## GIVEN MATERIAL:
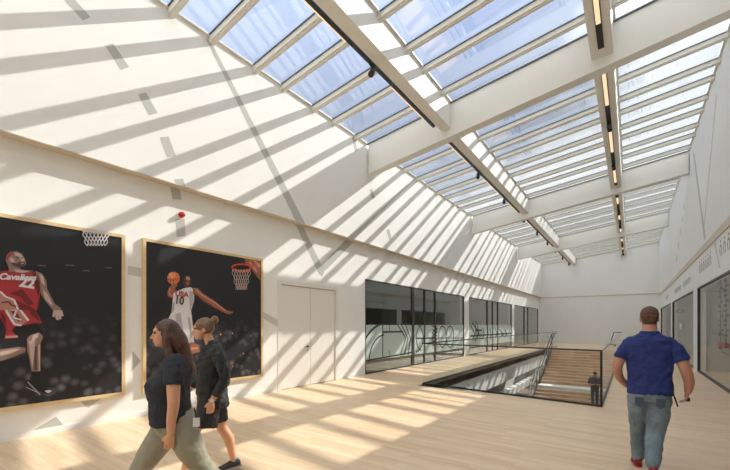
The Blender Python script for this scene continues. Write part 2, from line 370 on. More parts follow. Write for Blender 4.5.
stroke(g, XS, [Z1(97, 265), Z1(182, 263)], .06, .003)
stroke(g, XS, [Z1(125, 228), Z1(126, 262)], .03, .003); stroke(g, XS, [Z1(127, 345), Z1(127, 372)], .03, .003)
for dx in (0, 16, 34):
    stroke(g, XS, [Z1(160 + dx, 232), Z1(195 + dx * .6, 292), Z1(172 + dx, 362)], .05, .003)
stroke(g, XS, [Z1(22, 388), Z1(222, 352)], .05, .003)
stroke(g, XS, arc(232, 290, 38, 62, -80, 80), .05, .003); stroke(g, XS, arc(268, 290, 28, 55, 100, 260), .04, .003)
stroke(g, XS, [Z1(240, 292), Z1(322, 290)], .06, .003)
for dy in range(5): stroke(g, XS, [Z1(308, 238 + dy * 16), Z1(330, 252 + dy * 14), Z1(308, 268 + dy * 14)], .05, .003)
for cx in (352, 384): stroke(g, XS, arc(cx, 285, 16, 45, 0, 360, 18), .05, .003)
stroke(g, XS, [Z1(330, 290), Z1(440, 290)], .035, .003)
P(g.build('film_graphic', 'frame'))
e, P = shopfront('window_2', XL, 19.13, 27.75, 3.09, [22.26, 23.3, 24.4], [.16, .08, .1], 1)
P(MB().box(XL - .034, XL - .031, 19.2, 27.7, .42, 1.6).build('frosted_film', 'film'))
Z2 = lambda x, y: (465 + x / 7.84, 285 + y / 7.84)
g = MB()
for pts in ([(45, 320), (75, 380), (60, 430)], [(60, 300), (110, 380), (80, 440)], [(85, 290), (85, 400)], [(100, 310), (100, 400)], [(80, 355), (130, 355)],
            [(140, 340), (150, 380), (140, 420)], [(195, 345), (205, 385), (195, 420)], [(240, 345), (250, 380), (240, 410)], [(270, 350), (300, 390), (275, 410)], [(310, 350), (330, 385), (310, 405)], [(45, 400), (360, 378)]):
    stroke(g, XS, [Z2(*p) for p in pts], .09, .003)
P(g.build('film_graphic', 'frame'))
e, P = shopfront('window_3', XL, 28.5, 37.1, 3.09, [31.7, 33.0], [.16, .1], 1)
for i, (a, b, lo, h) in enumerate(RWN):
    e, P = shopfront('window_%d' % (4 + i), XR, a, b, h, [], [], -1, 'glass', .045)
# rooms behind the left glazing
struct(MB().box(-12.4, -12.1, 9.0, YB, 0, 4.2).build('wall_left_room', 'darkroom'))
struct(MB().box(-12.1, XL - .25, 9.3, 9.5, 0, 4.2).box(-12.1, XL - .25, 18.7, 18.85, 0, 4.2).box(-12.1, XL - .25, 28.05, 28.2, 0, 4.2).build('wall_left_partition', 'greyroom'))
struct(MB().box(-12.4, XL - .25, 9.0, YB, 3.3, 3.5).build('ceiling_left_room', 'darkroom'))
# pale lower wall board inside the rooms
struct(MB().box(-12.1, -12.05, 9.5, YB, 0, 1.3).build('trim_4', 'greyroom'))
# rooms behind the right glazing
struct(MB().box(6.2, 6.4, Y0, YB, 0, 3.4).box(XR + .2, 6.4, Y0, Y0 + .2, 0, 3.4).box(XR + .2, 6.4, 17.5, 17.7, 0, 3.4).box(XR + .2, 6.4, 26.9, 27.05, 0, 3.4).build('wall_right_room', 'paleroom'))
struct(MB().box(XR + .2, 6.4, Y0, YB, 3.2, 3.4).build('ceiling_right_room', 'paleroom'))

# red frame rack in the second left room
e = empty('climbing_frame', (-9.2, 23, 0)); tag(e, 'red steel tube frame with crossed braces seen behind the second left window', 'frame')
inv = Matrix.Translation(-e.location)
def PP(o, e, inv): o.parent = e; o.matrix_parent_inverse = inv; return o
for y in (20.2, 22.4, 24.6): PP(MB().box(-9.26, -9.18, y - .04, y + .04, 0, 3.1).build('post', 'redframe'), e, inv)
for z in (1.95, 2.75): PP(MB().box(-9.25, -9.19, 20.2, 24.6, z - .04, z + .04).build('rail', 'redframe'), e, inv)
for a, b in (((-9.22, 20.2, 1.95), (-9.22, 22.4, 3.05)), ((-9.22, 22.4, 1.95), (-9.22, 20.2, 3.05)), ((-9.22, 22.4, 1.95), (-9.22, 24.6, 3.05)), ((-9.22, 24.6, 1.95), (-9.22, 22.4, 3.05))):
    PP(MB().bar(a, b, .05, .05, up=V((1, 0, 0))).build('cross_brace', 'redframe'), e, inv)

# ---------------------------------------------------------------- double door
e = struct(empty('door_1', (XL, 7.19, 0))); inv = Matrix.Translation(-e.location)
PP(MB().box(XL - .12, XL + .012, 6.05, 6.17, 0, 2.70).box(XL - .12, XL + .012, 8.21, 8.33, 0, 2.70).box(XL - .12, XL + .012, 6.17, 8.21, 2.60, 2.70).build('door_frame', 'door', bevel=.004), e, inv)
PP(MB().box(XL - .12, XL - .06, 6.17, 8.21, 0, 2.6).build('door_seam', 'seam'), e, inv)
for (a, b) in ((6.185, 7.183), (7.197, 8.195)):
    PP(MB().box(XL - .06, XL - .012, a, b, .012, 2.588).build('door_leaf', 'door', bevel=.004), e, inv)
hd = MB().tube([(XL + .045, 6.93, 1.03), (XL + .045, 7.08, 1.03), (XL - .02, 7.09, 1.03)], .011, 8).tube([(XL - .02, 7.09, 1.03), (XL + .0, 7.09, 1.03)], .028, 14)
PP(hd.build('door_handle', 'black', smooth=False), e, inv)
PP(MB().tube([(XL - .02, 7.09, .93), (XL - .004, 7.09, .93)], .022, 14).build('lock_rose', 'steel'), e, inv)

# ---------------------------------------------------------------- painted wall graphics
def decal(name, X, pts, dx, m_, label, group=None):
    p = [onx(a, b, X + (.0005 if dx > 0 else -.0005)) for a, b in pts]
    o = MB().prism(p, (dx, 0, 0)).build(name, m_)
    return tag(o, label, 'wall graphic', group)
G = 'painted grey dashes on the left wall'
decal('painted_dash', XLU, [(64, 0), (75, 0), (90.5, 17), (83, 20.5)], .002, 'grey', 'grey painted dash highest on the left wall, at the top edge', G)
decal('painted_dash', XLU, [(105, 45.5), (113, 43.5), (129, 67), (121, 70)], .002, 'grey', 'second grey painted dash from the top on left wall', G)
decal('painted_dash', XLU, [(138, 94.5), (146, 92.5), (157.5, 113), (149, 115.5)], .002, 'grey', 'third grey painted dash from the top on left wall', G)
decal('painted_dash', XLU, [(160, 137.5), (168.5, 136.5), (176, 156), (167, 157)], .002, 'grey', 'fourth grey painted dash, just above the long ledge', G)
decal('painted_dash', XLU, [(174.5, 179.5), (183, 178.5), (185, 186.3), (175.5, 184)], .002, 'grey', 'small grey dash ending on the long ledge above', G)
decal('painted_dash', XL, [(170.5, 187), (179.5, 189), (181.6, 199.5), (172.6, 199.5)], .002, 'grey', 'grey dash just under the ledge above the red alarm', G)
decal('painted_dash', XL, [(175.3, 219), (184.4, 219), (185.5, 236), (176.7, 237)], .002, 'grey', 'grey dash directly below the red alarm', G)
decal('painted_dash', XLU, [(352, 138), (354.5, 137), (357.5, 151), (355, 152)], .002, 'grey', 'faint grey dash near the roof left of the nearest cross beam', G)
decal('painted_dash', XLU, [(369.5, 190), (372, 189), (375, 197.5), (372, 199)], .002, 'grey', 'short grey dash below the end of the nearest cross beam', G)
decal('painted_dash', XLU, [(386.5, 230), (389, 229), (391.5, 238), (389, 240)], .002, 'grey', 'short grey dash on the striped wall just above the ledge', G)
decal('painted_line', XLU, [(205.5, 38), (211, 41.5), (305.5, 224.3), (296.5, 222.3)], .002, 'grey', 'long grey painted line running down from roof to ledge', None)
decal('painted_line', XL, [(295.5, 224.6), (303.5, 227.3), (324.3, 271.5), (321.8, 276.6), (318.5, 273)], .002, 'grey', 'grey line below the ledge slanting down to a point above the door', None)
decal('painted_line', XL, [(324.6, 271.2), (320.6, 265.5), (345.5, 240), (353.5, 242.2)], .002, 'grey', 'grey line rising right from the point above the door to the ledge', None)
decal('painted_line', XLU, [(346.5, 238), (353.5, 240), (377, 215.5), (416.3, 178.2), (415.6, 177.2), (374, 212)], .002, 'grey', 'tapering grey line climbing right from ledge toward the roof', None)
decal('painted_band', XL, [(128, 265.5), (141.3, 268.5), (141.3, 277), (128, 274.5)], .002, 'greyl', 'pale grey painted band on wall between the two posters')
decal('painted_band', XL, [(262.5, 311.5), (277.6, 319.5), (277.6, 327), (262.5, 318)], .002, 'greyl', 'pale grey painted band between right poster and door')
decal('painted_triangle', XL, [(132.5, 351), (140.8, 361), (131.5, 371.5)], .002, 'grey', 'small grey triangle on wall between the posters')
decal('painted_triangle', XL, [(32, 431), (56, 416.7), (63.2, 425)], .002, 'grey', 'grey triangle pointing up low on the wall under left poster')
decal('painted_triangle', XL, [(80.8, 402), (100.7, 399), (88.5, 408)], .002, 'grey', 'grey triangle pointing down at lower edge of left poster')
# right wall lines, dashes and lettering
GR = 'thin grey lines painted on the right wall'
decal('painted_line', XRU, [(693.1, 153), (694.3, 153), (705.8, 238), (704.2, 240)], -.002, 'grey', 'thin grey line slanting down the upper right wall to the ledge', GR)
decal('painted_line', XRU, [(716, 95), (717, 95), (704.6, 226), (703.8, 226)], -.002, 'greyl', 'thin pale line crossing the darker line on upper right wall', GR)
decal('painted_line', XR, [(714.5, 243), (715.5, 243), (720.2, 268), (719.2, 268)], -.002, 'grey', 'thin grey line on right wall under the ledge', GR)
for k in range(5):
    y = 233 - k * 21
    decal('painted_dash', XRU, [(676 + k * 1.9, 262 - k * 13), (676.8 + k * 1.9, 261.5 - k * 13), (677.2 + k * 1.9, 255 - k * 13), (676.4 + k * 1.9, 255.5 - k * 13)], -.002, 'greyl',
          'faint short dash in a vertical row on the upper right wall', 'faint dashes on the upper right wall')
def lettering(y0, y1, n, z, h, dots, label):
    e = empty('wall_lettering', (XR, (y0 + y1) / 2, z)); tag(e, label, 'lettering'); inv = Matrix.Translation(-e.location)
    st = (y1 - y0) / n
    for k in range(n):
        y = y0 + st * (k + .5); g = MB(); w_ = abs(st) * .32
        zz = z
        for (a, b) in (((y - w_, zz - h / 2), (y - w_ * .4, zz + h / 2)), ((y - w_ * .4, zz + h / 2), (y + w_ * .7, zz + h * .35)), ((y + w_ * .2, zz - h / 2), (y + w_ * .9, zz + h * .2))):
            A, B = V((XR, a[0], a[1])), V((XR, b[0], b[1])); d = (B - A).normalized(); nn = V((0, -d.z, d.y)) * .025
            g.prism([A - nn, B - nn, B + nn, A + nn], (-.004, 0, 0))
        if dots: g.box(XR - .004, XR, y - .04, y + .04, zz + h * .75, zz + h * .95)
        PP(g.build('letter', 'seam'), e, inv)
lettering(16.7, 14.3, 6, 3.46, .27, True, 'row of slanted dark letters on right wall, above the nearest visible window edge')
lettering(13.2, 10.4, 6, 3.50, .28, True, 'row of dotted dark letters on right wall at the right picture edge')
lettering(21.4, 18.8, 6, 3.36, .2, False, 'small dark word on right wall, above the white window post')
lettering(25.2, 22.2, 7, 3.34, .2, False, 'small faint word on the right wall, above the second window')
lettering(31.5, 29.5, 3, 3.36, .18, False, 'tiny marks on the right wall nearest the back wall')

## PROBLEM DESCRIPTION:
What is the number of lines in the data above that include the word "from"? Answer with that number only.

## EXERCISE OUTPUT:
6